前作『ママーニ』も質の高い作品で、アフリカン・ミュージックとドイツ語の融合させる、出自に拘ったアルバムだったが、今作は英語によるR&B/ヒップホップ・ミュージックで勝負してきた。
とはいえ、元来英語で歌うことの多かった彼女としてみれば、前作『ママーニ』が新たな挑戦であって、実はその挑戦で開拓した新境地が約4年ものあいだしっかりと身体に沁み込んで、現在の彼女として自然体の全作品が英詞というものになったと言った方がいいのかもしれない。
彼女の最大の武器は何かといえば、エネルギッシュなヴォーカリゼーションに他ならない。時には今にも水面から飛び出しそうな魚のように、時には獲物を見据えたジャガーのように、瑞々しくも隆々としたダイナミズムが歌声に漲っているのだ。
一聴すると、声質もスタンスもかなりメアリー・J.ブライジに近い。メアリー・Jは波乱な人生経験の中で得た生き抜く力を、歌声や全身から伝えてくるアーティストだが、ジョイもその出自ゆえの偏見やベルリンでの東西統合(ベルリンの壁崩壊)などの社会的環境、さらに退学経験(3校!)、そして母親となるなどという苦難や挫折の中で生き抜いてきた。それゆえ、その声にあふれんばかりの生命力が漲っているのは、メアリーもジョイも当然なのかもしれない。
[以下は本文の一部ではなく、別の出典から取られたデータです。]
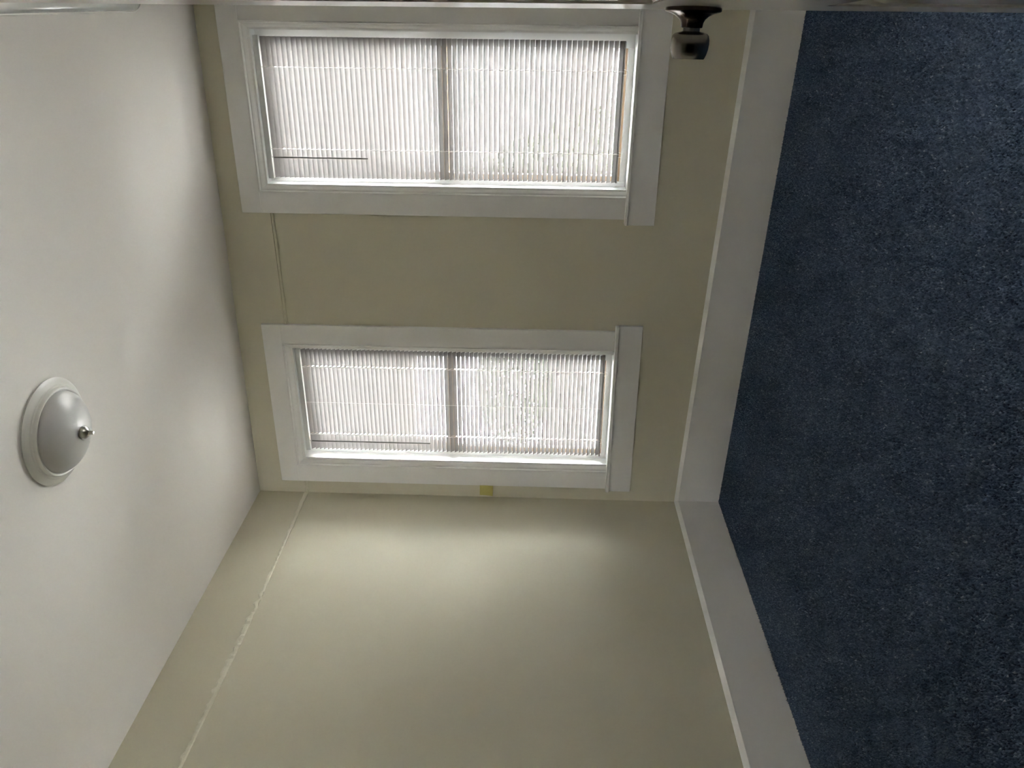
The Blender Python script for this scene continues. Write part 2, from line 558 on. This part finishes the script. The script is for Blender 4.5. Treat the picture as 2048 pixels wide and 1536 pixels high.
def build_blind(w, label):
    x0, x1 = w['blind']
    h0, h1 = w['hr']
    root = empty('window_blind', lean(((x0 + x1) / 2, 0.034, h1)))
    tag(root, label, 'blind', 'white slatted blinds in the two windows')
    W = lambda p: zs(w, p)
    hm = MB()
    # U-shaped headrail
    hm.box(x0 - 0.004, x1 + 0.004, 0.0215, 0.0235, h0, h1, 0.0006)
    hm.box(x0 - 0.004, x1 + 0.004, 0.0445, 0.0465, h0, h1, 0.0006)
    hm.box(x0 - 0.004, x1 + 0.004, 0.0215, 0.0465, h0 - 0.0015, h0 + 0.0005)
    hm.warp(W).build('headrail', M['headrail'], root)['label'] = 'grey metal headrail along the top'
    me = slat_mesh(x1 - x0, [c - (x0 + x1) / 2 for c in w['cords']])
    base = root.location
    n = int((h0 - w['zb'] - 0.012) / PITCH_S)
    pitch = (h0 - 0.016 - w['zb'] - 0.012) / n
    xc = (x0 + x1) / 2
    lv = []
    for i in range(n + 1):
        z = h0 - 0.016 - i * pitch
        a = Vector(W((x0, SLAT_Y, z)))
        b = Vector(W((x1, SLAT_Y, z)))
        s = bpy.data.objects.new('slat', me)
        COL.objects.link(s)
        s.parent = root
        s.location = (a + b) / 2 - base
        s.rotation_euler = (random.gauss(0, 0.006), -math.atan2(b.z - a.z, b.x - a.x), 0)
        lv.append(z)
    rb = MB().box(x0, x1, SLAT_Y - 0.0115, SLAT_Y + 0.0115, w['zb'] - 0.004, w['zb'] + 0.003, 0.002)
    rb.warp(W).build('bottom_rail', M['slat'], root)
    dy, dz = 0.0125 * math.cos(TILT), 0.0125 * math.sin(TILT)
    for xcord in w['cords']:
        c = MB()
        # two ladder strings that kink round each slat edge, and a rung under every slat
        front, rear = [], []
        for i, z in enumerate(lv):
            front += [(xcord, SLAT_Y - dy - 0.0012, z + dz), (xcord + 0.0012 * (1 if i % 2 else -1), SLAT_Y - dy - 0.0016, z + dz - pitch / 2)]
            rear.append((xcord, SLAT_Y + dy + 0.001, z - dz))
        front.insert(0, (xcord, SLAT_Y - dy * 0.8, h0))
        rear.insert(0, (xcord, SLAT_Y + dy * 0.8, h0))
        front.append((xcord, SLAT_Y - 0.012, w['zb'] - 0.004))
        c.tube(front, 0.0010, 5)
        c.tube(rear, 0.0008, 4)
        for z in lv:
            c.tube([(xcord, SLAT_Y - dy, z + dz - 0.0012), (xcord, SLAT_Y, z - 0.0004), (xcord, SLAT_Y + dy, z - dz - 0.0012)], 0.0006, 4)
        # loose end hanging under the bottom rail
        zb = w['zb'] - 0.004
        c.tube([(xcord - 0.012, SLAT_Y - 0.012, zb + 0.004), (xcord - 0.010, SLAT_Y - 0.014, zb - 0.012), (xcord + 0.004, SLAT_Y - 0.013, zb - 0.016), (xcord + 0.010, SLAT_Y - 0.012, zb + 0.002)], 0.0012, 5)
        c.warp(W).build('ladder_cord', M['cord'], root)
    if w['n'] == 2:
        MB().tube([(0.536, SLAT_Y - 0.012, h0), (0.536, SLAT_Y - 0.012, w['zb'])], 0.0006, 5).warp(W).build('lift_cord', M['cord'], root)
    wx, wz = w['wand']
    c = MB()
    c.tube([(wx, SLAT_Y - 0.0135, h0 - 0.004), (wx, SLAT_Y - 0.020, h0 - 0.014), (wx, SLAT_Y - 0.018, h0 - 0.02)], 0.0012, 6)
    c.tube([(wx, SLAT_Y - 0.018, h0 - 0.016), (wx, SLAT_Y - 0.0165, wz + 0.02), (wx, SLAT_Y - 0.0165, wz)], 0.0031, 6, smooth=False)
    c.warp(W).build('tilt_wand', M['wand'], root)['label'] = 'thin smoky plastic rod hanging at the left'


build_blind(WIN[0], 'white slatted blind with a short wand, in the window nearer the door')
build_blind(WIN[1], 'white slatted blind with a long wand, in the window by the room corner')

# ------------------------------------------------------------------ round ceiling lamp
lc = (1.2, -1.5, H)
lamp = empty('ceiling_lamp', lc)
tag(lamp, 'round white flush ceiling lamp with frosted glass bowl and nickel finial, unlit', 'ceiling lamp')
MB().lathe([(0.0, 0.0), (0.158, 0.0), (0.158, 0.0015), (0.1545, 0.002), (0.1545, 0.0035), (0.160, 0.004), (0.161, 0.0065), (0.157, 0.010), (0.150, 0.0135), (0.143, 0.0150),
            (0.1410, 0.0165), (0.1400, 0.0190), (0.1345, 0.0205), (0.1335, 0.0230), (0.1330, 0.0270), (0.1310, 0.0295), (0.1280, 0.0300), (0.1250, 0.0285), (0.1240, 0.0240), (0.0, 0.0235)],
           lc, (0, 0, -1), 96).build('base_pan', M['enamel'], lamp)
bowl = [(0.1225, 0.0245)]
for i in range(1, 17):
    t = i / 16 * PI / 2
    bowl.append((0.1225 * math.cos(t) ** 1.15 if i < 16 else 0.0, 0.0245 + 0.063 * math.sin(t)))
MB().lathe(bowl, lc, (0, 0, -1), 96).build('glass_bowl', M['frost'], lamp)['label'] = 'frosted glass bowl'
MB().lathe([(0.0, 0.084), (0.0185, 0.085), (0.0200, 0.088), (0.0200, 0.092), (0.0175, 0.099), (0.0120, 0.1045), (0.0068, 0.107), (0.0060, 0.110), (0.0060, 0.1185), (0.0045, 0.1205), (0.0, 0.121)],
           lc, (0, 0, -1), 32).build('finial', M['nickel'], lamp)['label'] = 'brushed nickel finial'

# ------------------------------------------------------------------ long ceiling light with rounded corners, partly behind the door
fx0, fx1, fy0, fy1 = 2.303, 2.585, -1.70, -0.465
fl = empty('ceiling_light', ((fx0 + fx1) / 2, (fy0 + fy1) / 2, H))
tag(fl, 'oblong glossy white ceiling light with rounded corners, half hidden by the door', 'ceiling light')


def rrect(inset, z, r=0.075, n=10):
    pts = []
    x0, x1, y0, y1 = fx0 + inset, fx1 - inset, fy0 + inset, fy1 - inset
    r = max(r - inset, 0.012)
    for cxx, cyy, a0 in ((x1 - r, y1 - r, 0), (x0 + r, y1 - r, PI / 2), (x0 + r, y0 + r, PI), (x1 - r, y0 + r, 1.5 * PI)):
        for k in range(n + 1):
            a = a0 + PI / 2 * k / n
            px, py = cxx + r * math.cos(a), cyy + r * math.sin(a)
            pts.append((px - 0.0182 * (py + 0.92), py, z))     # as skewed as the house is
    return pts


MB().sweep([rrect(0.0, H), rrect(0.0, H - 0.006), rrect(0.003, H - 0.008), rrect(0.010, H - 0.008)], smooth=False).build('base_pan', M['enamel'], fl)
MB().sweep([rrect(0.006, H - 0.007), rrect(0.009, H - 0.0135), rrect(0.022, H - 0.020), rrect(0.05, H - 0.030), rrect(0.09, H - 0.039), rrect(0.125, H - 0.042)], smooth=True).build('diffuser', M['acrylic'], fl)

# ------------------------------------------------------------------ the open door with its knob
e = Vector((-0.070, 0.9975, 0)).normalized()     # along the door, towards its free edge
nrm = Vector((-e.y, e.x, 0))                      # out of the face we look along
DW, DH, DT = 0.76, 2.03, 0.035
P0 = Vector((2.4025 + 0.021 * 0.857, -2.3725, 0.012))   # bottom of the free edge on the visible face


def dpt(s, d, z):
    """s from the free edge back to the hinge, d out of the face, z up"""
    p = P0 - e * s + nrm * d + Vector((0, 0, z))
    return (p.x - 0.021 * p.z, p.y, p.z)


door = empty('door_1', tuple(P0 - e * DW), 'structure')
ST = 0.112
rails = [(0.0, 0.20), (0.715, 0.912), (1.60, 1.70), (DH - 0.115, DH)]
panels = [(0.20, 0.715), (0.912, 1.60), (1.70, DH - 0.115)]
mid0, mid1 = DW / 2 - 0.055, DW / 2 + 0.055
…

当然といえば、声質ばかりかジョイ自身がメアリー・J.ブライジをリスペクトしている。リスペクトというより、憧れに近いか。それが如実に出たのが「セヴン・イヤー・イッチ」で、メアリー・Jのヒット曲名を織り込んだものとなっている。
生命力の強さ、それは楽曲にしなやかで揺るぎない核を持った“ソウル”を植えつけた。ジョイにとってのスター、いやソウル・メイトと言った方がいいかもしれないが、それがメアリー・Jだったのは、ジョイの琴線を揺らしたからだ。共鳴する、そして共鳴させるということがジョイの楽曲にはよく表われている。「ストレンジャー・イン・ディス・ランド」などはその白眉で、情感が知らずとこぼれてしまうというばかりに、こちらの魂に訴えかけてくるような迫力のあるヴォーカルを披露してくれる。
ここまでいうと、単なるメアリー・Jのフォロワーと思われるかもしれない。もちろん、自身がメアリーをモデルとして位置づけていることは動かし堅い事実だ。敢えて違いを挙げるのであれば、楽曲に対する安定感と変化に対応するバランス力ということになろうか。
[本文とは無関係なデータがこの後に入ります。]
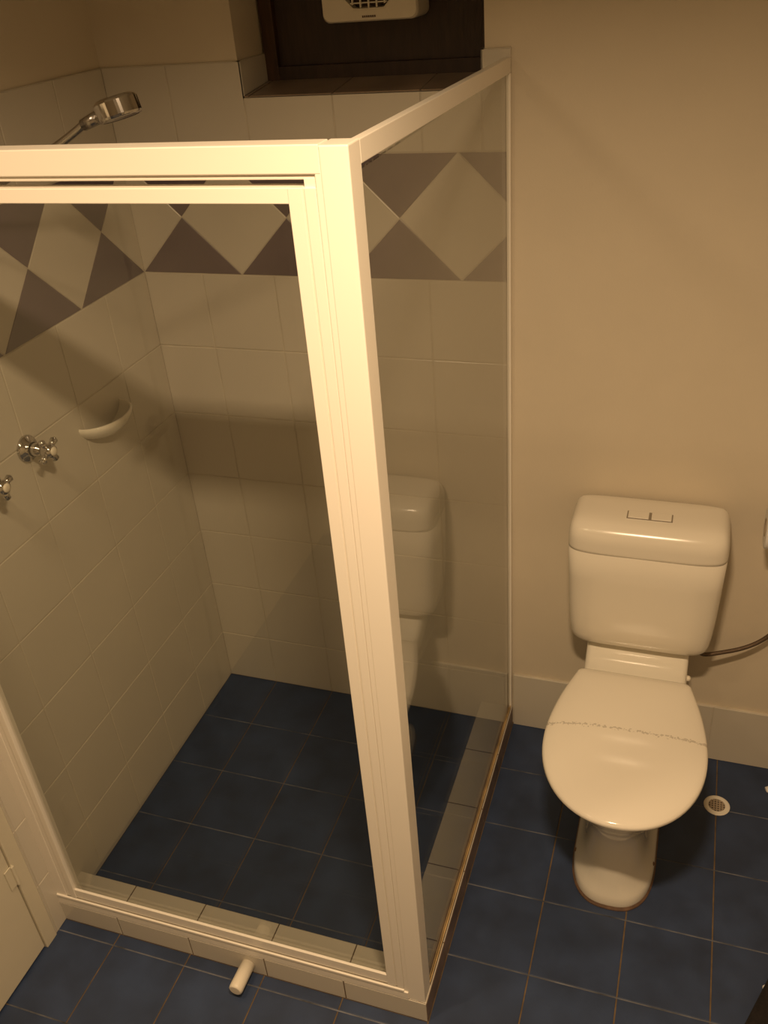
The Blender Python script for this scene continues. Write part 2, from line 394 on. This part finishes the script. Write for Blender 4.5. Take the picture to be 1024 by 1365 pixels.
# ------------------------------------------------------------------ shower screen
ss = thing('shower_screen', 'cream framed glass shower screen standing on the tiled kerb, with a framed door', 'shower screen', (0.48, -0.95, KH))
def P_(name, bm, m, parent, **k):
    o = obj(name, bm, m, parent, **k)
    anc = Vector((0, 0, 0)); q = parent
    while q: anc += q.location; q = q.parent
    o.location = -anc
    return o
XF = 0.963; YF = -0.950; ZT = 1.860
P_('corner_post', B((0.9245, XF, YF, -0.908, KH, ZT - .001), (0.9155, 0.926, YF + .0015, -0.915, KH, ZT - .006)), 'frame', ss, bevel=.0018)
P_('top_rail', B((0.0, 0.9245, YF + .001, -0.915, 1.8255, ZT), (0.0, 0.9155, YF + .005, -0.92, 1.8185, 1.8265)), 'frame', ss, bevel=.0015)
bm = bmesh.new()                                         # the side rail falls a little towards the wall
for (x0, x1, a0, a1, b0, b1) in ((0.949, XF, 1.829, 1.858, 1.817, 1.846),):
    v = [bm.verts.new(p) for p in ((x0, -.909, a0), (x1, -.909, a0), (x1, -.909, a1), (x0, -.909, a1), (x0, 0, b0), (x1, 0, b0), (x1, 0, b1), (x0, 0, b1))]
    for f in ((0, 1, 2, 3), (4, 5, 6, 7), (0, 1, 5, 4), (1, 2, 6, 5), (2, 3, 7, 6), (3, 0, 4, 7)): bm.faces.new([v[i] for i in f])
P_('side_rail', bm, 'frame', ss, bevel=.0012)
P_('wall_channel', B((0.0, 0.030, YF + .002, -0.918, KH, 1.825)), 'frame', ss, bevel=.0015)
P_('wall_channel', B((0.9555, XF + .0015, -0.010, 0.0, KH, 1.817)), 'frame', ss, bevel=.001)
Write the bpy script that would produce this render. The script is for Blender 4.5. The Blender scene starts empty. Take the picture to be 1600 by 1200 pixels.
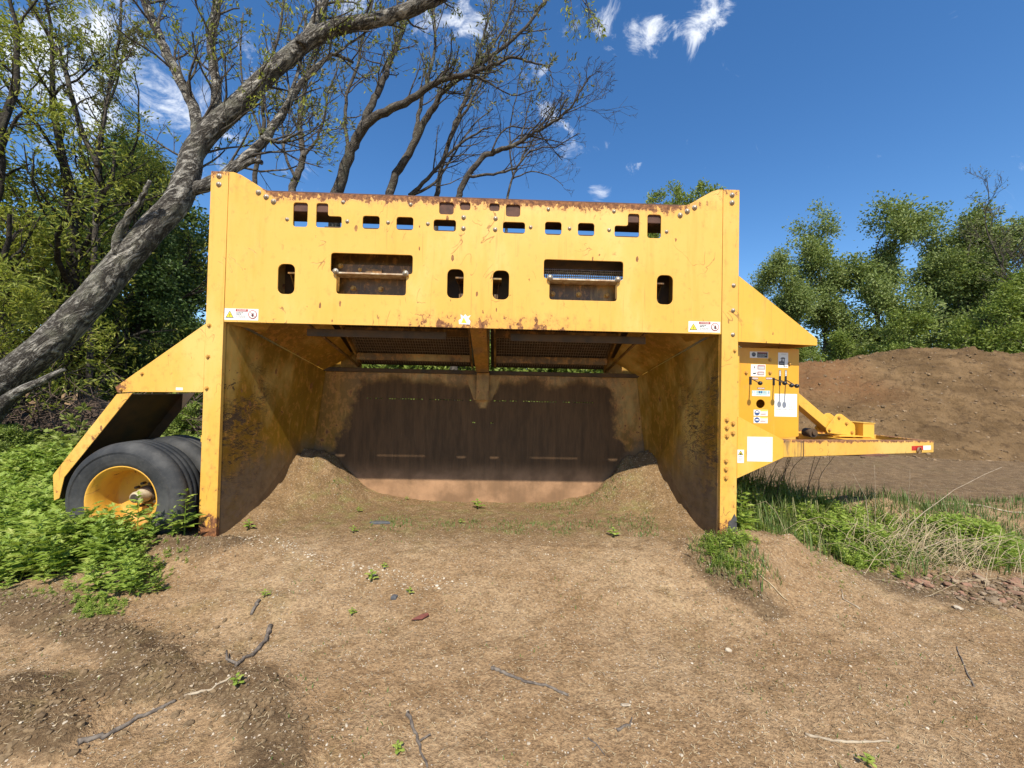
import bpy, math, random
import numpy as np
from mathutils import Vector, Matrix

# ------------------------------------------------------------------ camera, sky, sun, exposure
S = bpy.context.scene
COL = S.collection
CAM = np.array([0.2305, 0.0, 1.5])
PITCH, YAW, ROLL, FPX = math.radians(1.05186), math.radians(1.60265), math.radians(1.19198), 600.0
F_ = np.array([math.sin(YAW)*math.cos(PITCH), math.cos(YAW)*math.cos(PITCH), math.sin(PITCH)])
R0 = np.array([math.cos(YAW), -math.sin(YAW), 0.0]); U0 = np.cross(R0, F_)
R_ = math.cos(ROLL)*R0 + math.sin(ROLL)*U0
U_ = math.cos(ROLL)*U0 - math.sin(ROLL)*R0
cd = bpy.data.cameras.new('camera'); cam = bpy.data.objects.new('camera', cd); COL.objects.link(cam)
cd.sensor_fit = 'HORIZONTAL'; cd.sensor_width = 36.0; cd.lens = 36.0*FPX/1600.0
cd.clip_start = 0.05; cd.clip_end = 3000
cam.matrix_world = Matrix(((R_[0], U_[0], -F_[0], CAM[0]), (R_[1], U_[1], -F_[1], CAM[1]), (R_[2], U_[2], -F_[2], CAM[2]), (0, 0, 0, 1)))
S.camera = cam
S.view_settings.view_transform = 'Standard'; S.view_settings.look = 'None'
S.view_settings.gamma = 1.0; S.view_settings.use_curve_mapping = False
S.view_settings.exposure = 0.55
SUN_EL = math.radians(50.7); SUN_X = 0.035
SUNDIR = np.array([SUN_X, -1.0, 0.0]); SUNDIR /= np.linalg.norm(SUNDIR)
SUNDIR = np.array([SUNDIR[0]*math.cos(SUN_EL), SUNDIR[1]*math.cos(SUN_EL), math.sin(SUN_EL)])
sl = bpy.data.lights.new('sun', 'SUN'); sl.energy = 4.6; sl.angle = math.radians(0.53); sl.color = (1.0, 0.935, 0.81)
so = bpy.data.objects.new('sun', sl); COL.objects.link(so); so.location = (3, -8, 14)
so.rotation_euler = Vector(SUNDIR).to_track_quat('Z', 'Y').to_euler()
W = bpy.data.worlds.new('World'); S.world = W; W.use_nodes = True
SKY_STRENGTH = 0.10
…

もちろん、メアリーにそれがないという訳ではないが、メアリーを手本に、ベルリンからさまざまな土地へ移っても動じない精神力を培ってきたジョイ。それが、環境の変化、すなわち、さまざまな楽曲でもサラリとした身のこなしでやり遂げてしまうタフネスさとバランス力に繋がったのではないだろうか。
インプレッションズ「Man On Man(I Want To Go Back)」をネタ使いし、ルーペ・フィアスコをフィーチャーした、エネルギッシュなヒップホップ・ソウル「チェンジ」は、まさに鼓動高鳴るようなオープニングにピッタリのナンバーで、艶のあるパワフルなホーンのアクセントが光っている。
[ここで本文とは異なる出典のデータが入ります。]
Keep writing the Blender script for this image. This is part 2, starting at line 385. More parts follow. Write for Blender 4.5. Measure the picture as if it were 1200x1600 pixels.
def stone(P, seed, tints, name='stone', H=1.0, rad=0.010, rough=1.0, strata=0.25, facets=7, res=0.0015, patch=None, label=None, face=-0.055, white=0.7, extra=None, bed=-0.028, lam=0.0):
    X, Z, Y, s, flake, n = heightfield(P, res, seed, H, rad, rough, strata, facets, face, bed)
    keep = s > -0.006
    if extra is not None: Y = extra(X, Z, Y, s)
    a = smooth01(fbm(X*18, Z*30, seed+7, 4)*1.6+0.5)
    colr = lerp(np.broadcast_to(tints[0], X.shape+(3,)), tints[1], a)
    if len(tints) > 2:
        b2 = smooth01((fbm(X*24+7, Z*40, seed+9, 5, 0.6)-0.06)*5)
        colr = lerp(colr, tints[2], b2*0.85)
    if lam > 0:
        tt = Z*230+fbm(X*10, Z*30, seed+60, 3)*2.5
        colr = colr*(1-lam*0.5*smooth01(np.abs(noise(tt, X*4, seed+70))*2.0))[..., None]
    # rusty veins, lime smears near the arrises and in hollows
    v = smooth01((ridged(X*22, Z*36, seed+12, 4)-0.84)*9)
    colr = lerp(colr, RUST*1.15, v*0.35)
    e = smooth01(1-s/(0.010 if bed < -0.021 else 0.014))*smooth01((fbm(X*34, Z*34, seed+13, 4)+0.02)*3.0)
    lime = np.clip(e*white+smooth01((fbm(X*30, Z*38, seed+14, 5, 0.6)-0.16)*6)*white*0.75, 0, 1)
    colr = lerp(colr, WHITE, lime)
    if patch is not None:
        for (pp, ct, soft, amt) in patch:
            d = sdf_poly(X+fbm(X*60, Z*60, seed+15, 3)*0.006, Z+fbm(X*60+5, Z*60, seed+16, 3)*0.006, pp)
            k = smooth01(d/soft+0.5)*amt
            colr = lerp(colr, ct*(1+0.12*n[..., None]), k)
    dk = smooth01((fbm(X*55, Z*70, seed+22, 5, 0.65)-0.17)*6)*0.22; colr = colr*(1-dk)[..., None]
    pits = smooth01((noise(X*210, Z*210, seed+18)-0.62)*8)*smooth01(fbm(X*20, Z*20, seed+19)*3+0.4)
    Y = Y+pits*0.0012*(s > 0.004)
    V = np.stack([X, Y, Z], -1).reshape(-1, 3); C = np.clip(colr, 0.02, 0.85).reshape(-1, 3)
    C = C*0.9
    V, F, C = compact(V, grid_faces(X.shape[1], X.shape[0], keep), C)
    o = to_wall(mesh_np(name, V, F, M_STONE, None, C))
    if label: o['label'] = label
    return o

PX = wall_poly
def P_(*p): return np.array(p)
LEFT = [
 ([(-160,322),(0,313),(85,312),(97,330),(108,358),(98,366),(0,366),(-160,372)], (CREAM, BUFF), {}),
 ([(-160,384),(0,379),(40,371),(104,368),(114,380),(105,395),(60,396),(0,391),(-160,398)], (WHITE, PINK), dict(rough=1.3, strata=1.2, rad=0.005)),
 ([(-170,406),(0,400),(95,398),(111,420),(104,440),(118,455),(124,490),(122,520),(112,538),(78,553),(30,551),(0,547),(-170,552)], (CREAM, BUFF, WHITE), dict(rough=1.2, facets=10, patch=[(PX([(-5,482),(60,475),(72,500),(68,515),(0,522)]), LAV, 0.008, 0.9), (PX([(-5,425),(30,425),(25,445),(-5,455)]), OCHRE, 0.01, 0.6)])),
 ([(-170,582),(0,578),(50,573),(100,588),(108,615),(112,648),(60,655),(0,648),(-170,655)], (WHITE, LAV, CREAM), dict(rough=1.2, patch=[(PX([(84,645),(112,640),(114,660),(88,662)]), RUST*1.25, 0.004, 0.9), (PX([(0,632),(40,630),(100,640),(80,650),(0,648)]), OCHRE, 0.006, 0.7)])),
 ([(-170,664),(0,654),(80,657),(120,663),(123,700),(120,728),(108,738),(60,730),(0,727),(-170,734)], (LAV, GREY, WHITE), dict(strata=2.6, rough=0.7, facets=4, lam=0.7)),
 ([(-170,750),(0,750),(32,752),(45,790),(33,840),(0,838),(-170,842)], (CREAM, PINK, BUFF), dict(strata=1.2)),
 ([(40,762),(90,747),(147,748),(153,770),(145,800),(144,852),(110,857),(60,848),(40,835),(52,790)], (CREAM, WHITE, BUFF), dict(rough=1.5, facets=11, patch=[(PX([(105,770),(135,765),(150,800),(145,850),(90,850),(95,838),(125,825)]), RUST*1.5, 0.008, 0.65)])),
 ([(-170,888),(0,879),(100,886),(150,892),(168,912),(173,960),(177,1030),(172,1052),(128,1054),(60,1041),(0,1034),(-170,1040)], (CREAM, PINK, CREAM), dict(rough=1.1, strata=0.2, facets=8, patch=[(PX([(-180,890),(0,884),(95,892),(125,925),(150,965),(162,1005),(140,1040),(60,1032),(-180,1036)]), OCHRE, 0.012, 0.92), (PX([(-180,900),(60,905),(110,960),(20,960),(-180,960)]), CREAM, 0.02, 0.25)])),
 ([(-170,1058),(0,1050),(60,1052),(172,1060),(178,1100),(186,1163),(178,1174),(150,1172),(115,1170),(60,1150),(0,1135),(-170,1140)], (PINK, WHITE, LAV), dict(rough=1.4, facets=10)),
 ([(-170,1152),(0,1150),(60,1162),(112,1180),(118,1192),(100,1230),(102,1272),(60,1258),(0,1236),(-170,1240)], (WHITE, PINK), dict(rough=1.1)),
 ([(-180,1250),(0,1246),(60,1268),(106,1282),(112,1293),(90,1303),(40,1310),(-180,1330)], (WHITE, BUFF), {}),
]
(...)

これに続くのは、ジェイク・ワンのプロデュースによる「レット・ゴー」。
スライ・スリック&ウィックトの「Love Gonna Pack Up(AndWalk Out)」のフレーズ・ループのなかで、“ガットゥ・レッゴー”というキャッチーなフックが飛び出すグルーヴィなヒップホップ・ソウルで、これを聴けば彼女の魅力にハマること必至だ。
その他、ウータン・クランのレイクウォンのソロ・ヒット曲をレイクウォンをフィーチャーしてカヴァーした「ヘヴン・オア・ヘル」、ガヴァナーとの共演した、ゆるやかな時の流れとぬくもりを感じるストーリー性を感じるスロー「サムシング・スターリン・アップ」など、どの客演であっても、エモーショナルであろうとメロウであろうと、歌唱表現は多少異なるとはいえ、そのどれにおいても確固たる生命力が宿っているのである。
メアリー・J.ブライジが好みの人はもちろん、ソウル、R&Bなどジャンルを問わず、体内の血が騒ぎ出すような体験をした人には、オススメの作品だ。